Interest rates left unchanged for third consecutive month

Interest rates left unchanged for third consecutive month
The Bank of England’s Monetary Policy Committee (MPC) voted 6-3 to leave interest rates at 5.25% in December, the third consecutive month it has left rates unchanged.

Mortgage holders will be relieved at the decision, with those on variable rates having seen their costs rise sharply over the past couple of years. Those currently locked into low fixed rate deals will also be heaving a sigh of relief, although they must still be prepared for substantially higher mortgage rates when they come to remortgage.

Despite the base rate having remained on hold since August, recent weeks have seen mortgage rates start to ease. This is because inflation has slowed, prompting hopes that interest rates may have reached their peak. During periods of high inflation, interest rates typically rise to try to bring it down.
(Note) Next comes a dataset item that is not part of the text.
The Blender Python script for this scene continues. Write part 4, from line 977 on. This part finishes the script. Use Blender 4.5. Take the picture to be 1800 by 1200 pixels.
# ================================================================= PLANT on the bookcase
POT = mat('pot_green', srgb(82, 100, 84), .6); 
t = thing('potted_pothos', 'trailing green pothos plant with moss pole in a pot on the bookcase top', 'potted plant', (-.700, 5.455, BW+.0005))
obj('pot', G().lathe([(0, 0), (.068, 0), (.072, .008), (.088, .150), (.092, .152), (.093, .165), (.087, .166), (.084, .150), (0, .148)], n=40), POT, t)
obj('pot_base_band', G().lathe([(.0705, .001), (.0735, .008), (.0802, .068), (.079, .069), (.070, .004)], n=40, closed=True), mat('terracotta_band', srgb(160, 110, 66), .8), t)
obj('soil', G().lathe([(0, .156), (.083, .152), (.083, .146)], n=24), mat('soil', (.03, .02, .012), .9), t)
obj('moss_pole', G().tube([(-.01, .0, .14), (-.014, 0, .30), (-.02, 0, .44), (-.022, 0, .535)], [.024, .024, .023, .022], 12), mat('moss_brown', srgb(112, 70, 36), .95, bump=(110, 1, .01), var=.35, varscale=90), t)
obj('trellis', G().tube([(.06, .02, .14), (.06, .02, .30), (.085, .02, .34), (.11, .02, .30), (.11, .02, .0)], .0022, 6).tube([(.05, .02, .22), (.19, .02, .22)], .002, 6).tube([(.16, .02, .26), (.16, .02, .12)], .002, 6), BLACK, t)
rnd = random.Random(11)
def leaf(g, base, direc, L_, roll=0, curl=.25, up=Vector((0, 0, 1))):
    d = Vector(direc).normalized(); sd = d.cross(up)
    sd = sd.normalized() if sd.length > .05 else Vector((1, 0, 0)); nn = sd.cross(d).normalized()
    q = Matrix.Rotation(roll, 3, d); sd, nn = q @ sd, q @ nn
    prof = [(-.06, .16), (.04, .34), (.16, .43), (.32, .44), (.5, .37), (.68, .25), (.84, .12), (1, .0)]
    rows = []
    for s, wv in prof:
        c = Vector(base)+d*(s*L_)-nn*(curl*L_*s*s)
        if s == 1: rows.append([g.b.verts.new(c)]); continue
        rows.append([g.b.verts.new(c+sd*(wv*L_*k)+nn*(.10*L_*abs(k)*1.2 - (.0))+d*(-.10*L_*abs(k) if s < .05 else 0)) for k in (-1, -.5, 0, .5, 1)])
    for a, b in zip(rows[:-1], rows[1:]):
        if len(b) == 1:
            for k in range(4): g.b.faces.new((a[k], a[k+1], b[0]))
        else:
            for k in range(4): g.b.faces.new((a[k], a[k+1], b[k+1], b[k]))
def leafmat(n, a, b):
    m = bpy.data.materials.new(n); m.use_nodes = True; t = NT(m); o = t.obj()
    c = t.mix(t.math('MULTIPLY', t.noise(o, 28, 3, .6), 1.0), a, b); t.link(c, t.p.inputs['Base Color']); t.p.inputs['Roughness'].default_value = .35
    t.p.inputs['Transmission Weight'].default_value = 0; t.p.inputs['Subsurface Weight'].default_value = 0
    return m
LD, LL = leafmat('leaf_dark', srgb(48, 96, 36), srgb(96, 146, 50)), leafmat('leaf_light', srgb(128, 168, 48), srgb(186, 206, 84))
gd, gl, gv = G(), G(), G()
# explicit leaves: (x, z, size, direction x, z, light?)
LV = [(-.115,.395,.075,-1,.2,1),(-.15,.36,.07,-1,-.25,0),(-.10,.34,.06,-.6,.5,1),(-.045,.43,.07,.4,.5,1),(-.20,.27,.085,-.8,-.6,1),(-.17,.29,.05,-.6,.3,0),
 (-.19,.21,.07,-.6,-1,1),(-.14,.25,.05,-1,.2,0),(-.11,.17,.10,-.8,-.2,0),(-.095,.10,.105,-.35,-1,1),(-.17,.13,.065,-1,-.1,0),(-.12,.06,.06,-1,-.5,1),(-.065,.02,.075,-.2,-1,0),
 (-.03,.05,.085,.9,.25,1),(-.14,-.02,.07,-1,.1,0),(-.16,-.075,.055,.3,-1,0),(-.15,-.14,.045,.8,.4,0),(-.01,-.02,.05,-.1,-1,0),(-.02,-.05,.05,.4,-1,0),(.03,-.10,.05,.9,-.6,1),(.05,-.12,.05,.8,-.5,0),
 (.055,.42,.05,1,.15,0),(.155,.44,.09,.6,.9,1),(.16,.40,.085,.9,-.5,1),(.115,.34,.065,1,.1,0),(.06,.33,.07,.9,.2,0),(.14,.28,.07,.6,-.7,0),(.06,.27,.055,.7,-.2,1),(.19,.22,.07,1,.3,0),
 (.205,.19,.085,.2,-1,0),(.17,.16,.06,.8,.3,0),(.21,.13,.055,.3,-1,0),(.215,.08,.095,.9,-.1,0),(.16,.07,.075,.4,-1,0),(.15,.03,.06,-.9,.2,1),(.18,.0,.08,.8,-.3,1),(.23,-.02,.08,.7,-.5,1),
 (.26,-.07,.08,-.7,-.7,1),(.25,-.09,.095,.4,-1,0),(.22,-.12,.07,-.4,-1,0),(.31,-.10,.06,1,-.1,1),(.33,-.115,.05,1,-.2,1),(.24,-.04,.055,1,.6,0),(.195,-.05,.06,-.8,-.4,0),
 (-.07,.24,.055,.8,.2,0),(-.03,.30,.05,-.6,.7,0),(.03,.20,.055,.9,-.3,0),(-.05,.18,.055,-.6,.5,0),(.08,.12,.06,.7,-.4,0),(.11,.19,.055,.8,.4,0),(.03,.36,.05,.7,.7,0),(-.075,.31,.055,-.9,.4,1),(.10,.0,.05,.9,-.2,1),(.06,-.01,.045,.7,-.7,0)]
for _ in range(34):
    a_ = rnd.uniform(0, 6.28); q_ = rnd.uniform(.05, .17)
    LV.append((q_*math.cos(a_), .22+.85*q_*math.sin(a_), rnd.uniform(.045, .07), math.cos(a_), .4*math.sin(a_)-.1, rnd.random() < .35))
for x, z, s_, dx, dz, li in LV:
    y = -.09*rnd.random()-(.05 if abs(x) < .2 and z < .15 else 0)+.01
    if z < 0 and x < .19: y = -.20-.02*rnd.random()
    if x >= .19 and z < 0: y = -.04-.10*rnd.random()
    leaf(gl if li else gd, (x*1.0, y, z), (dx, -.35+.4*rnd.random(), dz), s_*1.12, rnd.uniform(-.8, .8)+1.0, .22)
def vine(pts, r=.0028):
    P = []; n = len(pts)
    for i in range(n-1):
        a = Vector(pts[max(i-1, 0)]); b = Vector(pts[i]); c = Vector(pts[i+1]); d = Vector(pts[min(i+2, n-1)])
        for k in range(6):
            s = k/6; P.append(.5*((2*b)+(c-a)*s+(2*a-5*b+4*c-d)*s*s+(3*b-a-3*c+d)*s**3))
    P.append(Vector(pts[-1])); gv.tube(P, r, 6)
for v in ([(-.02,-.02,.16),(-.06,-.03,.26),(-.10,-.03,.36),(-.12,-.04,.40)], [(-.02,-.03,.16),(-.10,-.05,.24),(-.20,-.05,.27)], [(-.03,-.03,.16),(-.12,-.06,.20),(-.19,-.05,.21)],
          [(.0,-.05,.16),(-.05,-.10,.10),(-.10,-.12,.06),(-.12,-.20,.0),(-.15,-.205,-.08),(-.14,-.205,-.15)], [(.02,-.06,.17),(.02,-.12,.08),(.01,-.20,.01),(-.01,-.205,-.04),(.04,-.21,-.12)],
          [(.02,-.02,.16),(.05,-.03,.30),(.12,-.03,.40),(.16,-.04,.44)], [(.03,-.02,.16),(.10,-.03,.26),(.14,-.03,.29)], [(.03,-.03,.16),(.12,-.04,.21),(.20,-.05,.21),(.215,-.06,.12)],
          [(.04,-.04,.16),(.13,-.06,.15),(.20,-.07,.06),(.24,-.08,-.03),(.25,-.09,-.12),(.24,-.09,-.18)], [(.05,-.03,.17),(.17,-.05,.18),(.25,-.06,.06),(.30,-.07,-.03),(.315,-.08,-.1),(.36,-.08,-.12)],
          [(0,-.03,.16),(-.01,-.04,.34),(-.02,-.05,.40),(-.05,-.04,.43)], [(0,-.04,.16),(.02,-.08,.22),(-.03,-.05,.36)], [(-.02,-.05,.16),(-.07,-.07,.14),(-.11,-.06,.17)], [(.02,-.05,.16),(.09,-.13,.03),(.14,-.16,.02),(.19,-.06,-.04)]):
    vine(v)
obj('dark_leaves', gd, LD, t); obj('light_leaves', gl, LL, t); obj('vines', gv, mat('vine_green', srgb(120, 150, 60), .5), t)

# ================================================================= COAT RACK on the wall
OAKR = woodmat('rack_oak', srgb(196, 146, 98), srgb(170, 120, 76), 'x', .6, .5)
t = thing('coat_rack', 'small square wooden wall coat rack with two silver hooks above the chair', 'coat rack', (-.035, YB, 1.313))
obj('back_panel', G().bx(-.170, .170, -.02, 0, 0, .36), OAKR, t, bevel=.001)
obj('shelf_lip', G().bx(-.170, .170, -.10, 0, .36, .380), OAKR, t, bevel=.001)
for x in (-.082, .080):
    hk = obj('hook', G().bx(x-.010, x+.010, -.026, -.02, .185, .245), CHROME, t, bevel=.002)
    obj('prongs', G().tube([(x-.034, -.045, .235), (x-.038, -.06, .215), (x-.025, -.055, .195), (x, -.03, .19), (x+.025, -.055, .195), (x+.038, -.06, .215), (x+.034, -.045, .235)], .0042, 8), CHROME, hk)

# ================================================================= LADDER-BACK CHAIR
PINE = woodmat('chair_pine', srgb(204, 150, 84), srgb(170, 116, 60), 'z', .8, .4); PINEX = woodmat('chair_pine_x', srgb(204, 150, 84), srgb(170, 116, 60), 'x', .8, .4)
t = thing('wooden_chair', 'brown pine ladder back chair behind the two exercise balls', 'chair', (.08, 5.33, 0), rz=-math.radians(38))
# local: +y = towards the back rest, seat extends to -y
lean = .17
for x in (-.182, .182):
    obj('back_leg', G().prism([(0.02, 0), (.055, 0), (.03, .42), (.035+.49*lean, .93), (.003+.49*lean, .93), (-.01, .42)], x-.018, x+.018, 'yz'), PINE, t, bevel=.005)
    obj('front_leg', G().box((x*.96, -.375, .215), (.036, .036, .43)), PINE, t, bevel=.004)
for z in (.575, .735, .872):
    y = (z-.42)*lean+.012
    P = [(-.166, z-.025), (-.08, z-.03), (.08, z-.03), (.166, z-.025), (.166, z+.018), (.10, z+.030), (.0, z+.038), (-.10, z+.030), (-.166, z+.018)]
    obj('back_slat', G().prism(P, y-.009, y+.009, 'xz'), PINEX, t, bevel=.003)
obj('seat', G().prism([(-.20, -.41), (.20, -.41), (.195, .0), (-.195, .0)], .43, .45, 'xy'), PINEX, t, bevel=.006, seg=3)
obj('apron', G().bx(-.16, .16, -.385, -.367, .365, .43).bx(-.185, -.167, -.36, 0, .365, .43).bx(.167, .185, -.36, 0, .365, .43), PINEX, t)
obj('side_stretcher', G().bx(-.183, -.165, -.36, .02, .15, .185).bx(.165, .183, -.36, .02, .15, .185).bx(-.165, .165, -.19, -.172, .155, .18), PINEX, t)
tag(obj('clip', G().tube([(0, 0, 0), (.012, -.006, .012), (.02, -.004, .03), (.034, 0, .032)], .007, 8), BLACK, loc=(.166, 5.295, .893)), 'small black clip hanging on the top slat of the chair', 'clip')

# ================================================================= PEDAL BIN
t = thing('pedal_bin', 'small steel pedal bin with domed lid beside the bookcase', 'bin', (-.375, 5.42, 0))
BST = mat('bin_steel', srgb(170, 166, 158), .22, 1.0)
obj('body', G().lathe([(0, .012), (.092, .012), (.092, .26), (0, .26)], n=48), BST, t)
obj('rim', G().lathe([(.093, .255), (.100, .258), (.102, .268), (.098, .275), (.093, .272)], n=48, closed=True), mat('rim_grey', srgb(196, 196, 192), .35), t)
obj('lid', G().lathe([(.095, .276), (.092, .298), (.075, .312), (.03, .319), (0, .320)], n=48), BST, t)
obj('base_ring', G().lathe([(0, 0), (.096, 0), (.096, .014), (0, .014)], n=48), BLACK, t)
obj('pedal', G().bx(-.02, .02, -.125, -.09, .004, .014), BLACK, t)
Raising rates makes borrowing more expensive, which dampens consumer spending and leads to the prices of the goods and services we use rising at a slower rate.

Average rates come down

Average two-year fixed mortgage rates have dropped to below 6% for the first time since June, according to financial website Moneyfacts, with the typical rate now at 5.99%, down from a peak of 6.86% in late July.

However, homeowners who are remortgaging, or buyers who are hoping to get onto the property ladder may be able to find lower rates, especially if they have a substantial deposit to put down or a decent chunk of equity in their homes if remortgaging. For example, the best two-year fixed rate deals have now fallen below 5%, with five-year fixed rate deals available below 4.5%. Longer term fixed rate mortgages are slightly cheaper than shorter term fixed rates, due to expectations that interest rates will eventually fall.

Even at this level however, those coming to the end of deals taken out a couple of year ago are likely to face a sharp payment shock, and so should make sure they prepare sooner rather than later.

Ultimately no-one knows what will happen to interest rates next, so securing your next mortgage a few months before you need it to begin can give you valuable peace of mind that you know how exactly much your payments will be. If interest rates subsequently fall before you your new mortgage is to due start, you’ll still have the option to move to a cheaper deal if one becomes available.